Enter the coastal seaport of Seattle, Washington. After travelling to various far-flung locales, Coolidge fondly reminiscences about shooting in Seattle. “When I shot [the comedy Crazy in Love]…I wanted to live here, that’s a pretty big feeling.” The thriving day-to-day scene of Seattle easily wooed the director. “[It’s] a visually startling city,” which she now calls home.

A city with a unique aura

Cinematically, Coolidge credits the quality of light, the moisture in the air and what she refers to as “edges, layers and levels of objects,” that meld together to yield beautiful photographs.  Seattle is a wonderfully compact city with a vast scope of history and culture enhanced by its Asian and Native American influences.

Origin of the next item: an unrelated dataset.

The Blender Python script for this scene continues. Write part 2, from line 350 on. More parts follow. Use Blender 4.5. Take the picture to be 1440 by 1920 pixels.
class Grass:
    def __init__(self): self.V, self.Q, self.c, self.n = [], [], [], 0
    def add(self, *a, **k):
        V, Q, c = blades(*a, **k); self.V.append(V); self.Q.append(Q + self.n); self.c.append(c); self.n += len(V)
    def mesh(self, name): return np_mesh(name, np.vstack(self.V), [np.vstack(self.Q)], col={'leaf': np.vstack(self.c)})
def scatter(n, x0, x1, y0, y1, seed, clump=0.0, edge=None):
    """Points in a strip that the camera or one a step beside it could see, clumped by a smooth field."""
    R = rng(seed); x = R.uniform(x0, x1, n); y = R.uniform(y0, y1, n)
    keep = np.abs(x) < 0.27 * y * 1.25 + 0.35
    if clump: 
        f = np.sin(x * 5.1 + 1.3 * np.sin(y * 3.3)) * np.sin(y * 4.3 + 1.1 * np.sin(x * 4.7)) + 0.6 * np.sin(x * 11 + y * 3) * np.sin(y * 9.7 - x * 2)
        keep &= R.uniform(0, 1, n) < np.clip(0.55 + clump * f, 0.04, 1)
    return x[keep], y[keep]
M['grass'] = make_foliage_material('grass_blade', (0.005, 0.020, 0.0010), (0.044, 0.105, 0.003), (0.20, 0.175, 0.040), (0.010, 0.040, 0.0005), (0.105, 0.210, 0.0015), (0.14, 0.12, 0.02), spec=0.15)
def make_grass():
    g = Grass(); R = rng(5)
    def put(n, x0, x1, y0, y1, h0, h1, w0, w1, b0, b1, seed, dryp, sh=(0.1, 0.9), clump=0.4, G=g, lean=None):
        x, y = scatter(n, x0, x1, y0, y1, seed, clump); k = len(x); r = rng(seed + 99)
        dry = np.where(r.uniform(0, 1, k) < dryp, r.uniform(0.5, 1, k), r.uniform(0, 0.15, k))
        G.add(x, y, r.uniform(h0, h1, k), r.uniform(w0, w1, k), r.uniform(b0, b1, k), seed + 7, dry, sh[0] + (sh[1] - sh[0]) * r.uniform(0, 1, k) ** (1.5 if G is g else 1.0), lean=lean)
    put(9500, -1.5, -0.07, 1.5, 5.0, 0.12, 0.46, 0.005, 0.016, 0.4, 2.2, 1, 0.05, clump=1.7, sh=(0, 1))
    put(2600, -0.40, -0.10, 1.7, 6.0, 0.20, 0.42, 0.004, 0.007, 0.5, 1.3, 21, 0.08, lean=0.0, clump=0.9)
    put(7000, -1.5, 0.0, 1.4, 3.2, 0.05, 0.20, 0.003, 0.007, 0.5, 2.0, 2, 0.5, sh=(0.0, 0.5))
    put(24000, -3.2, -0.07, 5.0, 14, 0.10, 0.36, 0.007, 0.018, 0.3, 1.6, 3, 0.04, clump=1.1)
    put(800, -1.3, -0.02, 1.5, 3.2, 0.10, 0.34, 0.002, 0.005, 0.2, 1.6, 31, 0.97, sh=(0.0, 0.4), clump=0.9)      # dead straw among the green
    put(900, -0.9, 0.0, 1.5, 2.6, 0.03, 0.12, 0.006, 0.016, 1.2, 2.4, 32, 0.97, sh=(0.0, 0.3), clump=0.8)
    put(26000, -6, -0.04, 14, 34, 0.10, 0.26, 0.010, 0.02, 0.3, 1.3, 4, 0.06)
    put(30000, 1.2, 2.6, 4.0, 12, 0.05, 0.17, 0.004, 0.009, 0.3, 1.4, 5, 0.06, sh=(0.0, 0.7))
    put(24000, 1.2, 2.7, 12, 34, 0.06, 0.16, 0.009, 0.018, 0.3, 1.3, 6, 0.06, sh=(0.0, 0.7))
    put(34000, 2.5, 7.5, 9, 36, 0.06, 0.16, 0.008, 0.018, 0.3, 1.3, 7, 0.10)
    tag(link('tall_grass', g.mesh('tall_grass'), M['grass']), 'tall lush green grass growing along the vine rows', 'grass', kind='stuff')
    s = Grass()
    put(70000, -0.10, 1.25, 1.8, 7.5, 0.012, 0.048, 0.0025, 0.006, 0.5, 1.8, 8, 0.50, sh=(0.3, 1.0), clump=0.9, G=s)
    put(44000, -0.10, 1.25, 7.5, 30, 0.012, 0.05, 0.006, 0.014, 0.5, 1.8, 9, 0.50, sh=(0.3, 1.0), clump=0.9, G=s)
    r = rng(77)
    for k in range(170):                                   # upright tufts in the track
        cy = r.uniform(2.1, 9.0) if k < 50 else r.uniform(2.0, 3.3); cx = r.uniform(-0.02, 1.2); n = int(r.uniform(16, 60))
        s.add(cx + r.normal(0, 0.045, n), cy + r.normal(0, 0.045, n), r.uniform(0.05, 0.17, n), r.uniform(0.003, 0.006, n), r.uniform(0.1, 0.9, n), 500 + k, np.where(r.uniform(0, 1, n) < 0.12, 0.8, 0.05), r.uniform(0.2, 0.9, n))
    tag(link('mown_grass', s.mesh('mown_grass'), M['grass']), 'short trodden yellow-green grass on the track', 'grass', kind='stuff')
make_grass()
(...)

It’s a huge character of your movie. If you don’t have the right location, your whole movie is on the wrong foot

The notion of romanticism plays a role in Coolidge’s Seattle with its great dining and music scene. Seattle has long served as a landmark for young musicians and iconic artists like Kurt Cobain and Jimmy Hendrix.  Then there’s the strong influence of Seattle coffee and its booming café culture. “You know the discernible people who can tell a good cup of coffee,” she quips.  For visitors, Coolidge suggests city activities like visiting the Seattle Opera or strolling Pioneer Square known for its Renaissance Revival architecture.

Naturally, her must-do outdoor activities include wilderness hiking and a boat ride to the nearby islands that showcase the beautiful coastline and iconic 14,000 foot-tall Mount Rainier.  With all this nature, Seattle boasts great air and Coolidge highly recommends to “breathe it in, it’s incredibly clean.”